The Labour manifesto was relatively pensions-lite. In addition to the triple-lock pledge, party leader Sir Keir Starmer said he will reform workplace pensions and has committed to a pensions review, but this will focus on workplace pension investments rather than state pension.

A new Labour government will also have to take on the question of state pension age. 

There is little question about whether a new government will go ahead with the planned increase in state pension age from 66 to 67, which will take place between 2026 and 2028. It will save the Treasury around £7bn per year, and that has already been baked into the fiscal forecasts. 

But another rise is coming down further down the pipeline. Under the 2007 Pensions Act, the state pension age for men and women is scheduled to increase from 67 to 68 between 2044 and 2046. Chancellor Jeremy Hunt had hoped to bring this forward to the mid 2030s, a move that was recommended in a 2017 report and would save the Treasury billions of pounds.
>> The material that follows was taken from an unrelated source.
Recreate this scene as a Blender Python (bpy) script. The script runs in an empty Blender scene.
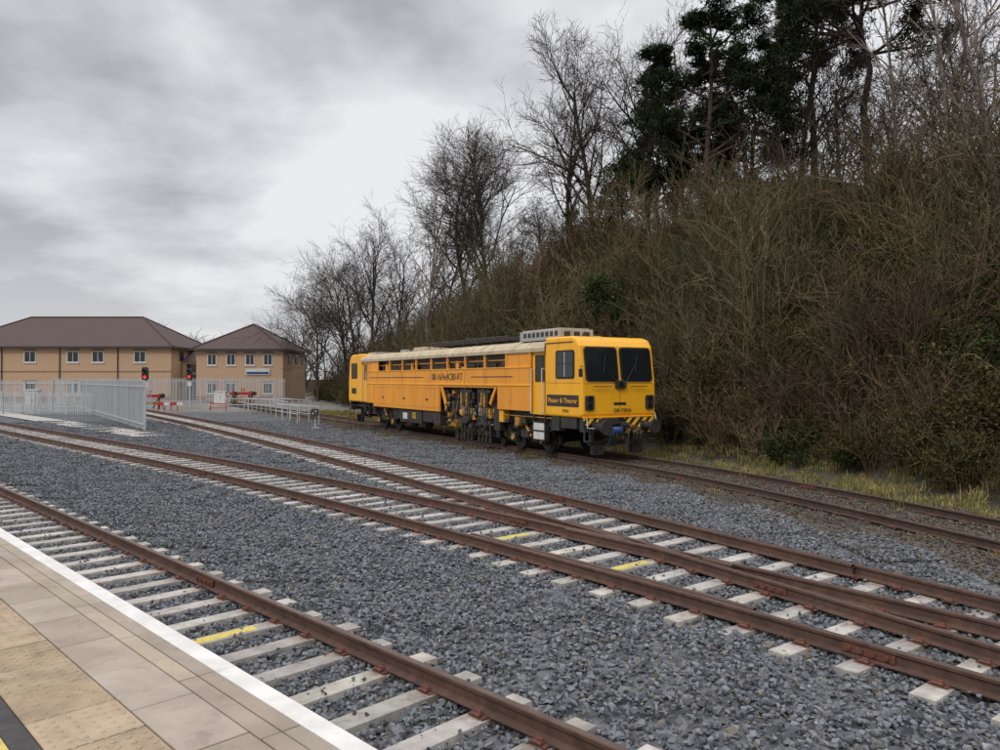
import bpy, math, random
import numpy as np
from mathutils import Vector, Matrix
random.seed(7); np.random.seed(7)
scene=bpy.context.scene
FPX=751.0; HZ=380.0; CAMZ=2.5
def P(px,Y): return (px-500)/FPX*Y
def ZT(py,Y): return CAMZ+(HZ-py)/FPX*Y

# ------------------------------------------------------------ materials
def nodes_of(m):
    m.use_nodes=True; nt=m.node_tree; nt.nodes.clear()
    out=nt.nodes.new('ShaderNodeOutputMaterial'); bs=nt.nodes.new('ShaderNodeBsdfPrincipled')
    nt.links.new(bs.outputs[0],out.inputs[0]); return nt,bs
def mixc(nt,fac,a,b,mode='MIX'):
    n=nt.nodes.new('ShaderNodeMix'); n.data_type='RGBA'; n.blend_type=mode
    for s,v in ((n.inputs[0],fac),(n.inputs[6],a),(n.inputs[7],b)):
        if hasattr(v,'is_output'): nt.links.new(v,s)
        elif isinstance(v,(int,float)): s.default_value=v if s.type=='VALUE' else (v,v,v,1)
        else: s.default_value=(*v,1)
    return n.outputs[2]
def noise(nt,scale,detail=6,rough=.6,vec=None,dist=0):
    n=nt.nodes.new('ShaderNodeTexNoise'); n.inputs['Scale'].default_value=scale
    n.inputs['Detail'].default_value=detail; n.inputs['Roughness'].default_value=rough
    n.inputs['Distortion'].default_value=dist
    if vec is not None: nt.links.new(vec,n.inputs['Vector'])
    return n.outputs[0]
def ramp(nt,val,lo,hi):
    n=nt.nodes.new('ShaderNodeMapRange'); nt.links.new(val,n.inputs[0])
    n.inputs[1].default_value=lo; n.inputs[2].default_value=hi; n.clamp=True
    return n.outputs[0]
def objc(nt,scale=None):
    t=nt.nodes.new('ShaderNodeTexCoord')
    if scale is None: return t.outputs['Object']
    m=nt.nodes.new('ShaderNodeMapping'); m.inputs['Scale'].default_value=scale
    nt.links.new(t.outputs['Object'],m.inputs[0]); return m.outputs[0]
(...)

But the improvements in life expectancy that were expected in the 2017 report, which was based on data from 2014, did not happen. The defence for bringing forward the increase was wholly undermined. Hunt shelved the decision, delaying a review of state pension age to the next parliament.

It is a topic that a new government is likely to investigate, says Nigel Peaple, director of policy at the Pension and Lifetime Savings Association (PLSA) and a former policy fellow in the Department for Work and Pensions. “That’s something that the civil servants always regard as being an option for when a new government comes in.”

But this would be a long-term decision – no government would give less than 10 years’ warning, says Peaple.

In turn, that reduces the incentive for a chancellor to make the move. “The politics are just awful, because you get all of the grief and political flak now, but you don’t get the extra money to spend until 2037,” says Sir Steve.

Locked in

Labour may have made a triple-lock pledge for the coming parliament, but few analysts think the policy can last long-term. “Over decades, the triple lock is expensive and we will have to stop at some point,” says Sir Steve.

Before it got its name, the triple lock began as a Lib Dem 2010 manifesto pledge. It was an idea that the coalition government thought would be both cheap and popular.

“When the Lib Dems negotiated the triple lock with the Conservatives in 2010, the Conservatives went off to the Treasury and said what do you think of this? The Treasury came back and said well it is more or less a free lunch,” says Sir Steve. 

It has become a very expensive one. In April 2023, the triple lock meant the Government had to raise state pension by 10.1pc, in line with the level of inflation recorded in the previous September. In April 2024, it had to raise state pension by a further 8.5pc in line with wage growth. 

Since it was first introduced, the triple lock means that state pension payments have increased by 60pc (not accounting for inflation) in the 13 years since, well above the 46pc growth in average earnings over the same period, according to the Resolution Foundation.

The policy also means a great unknown for the future public purse. By 2050, it is feasible that the indexation measure could be costing the government an extra £5bn per year in today’s terms, according to the IFS. It is also feasible that it could be costing an extra £40bn.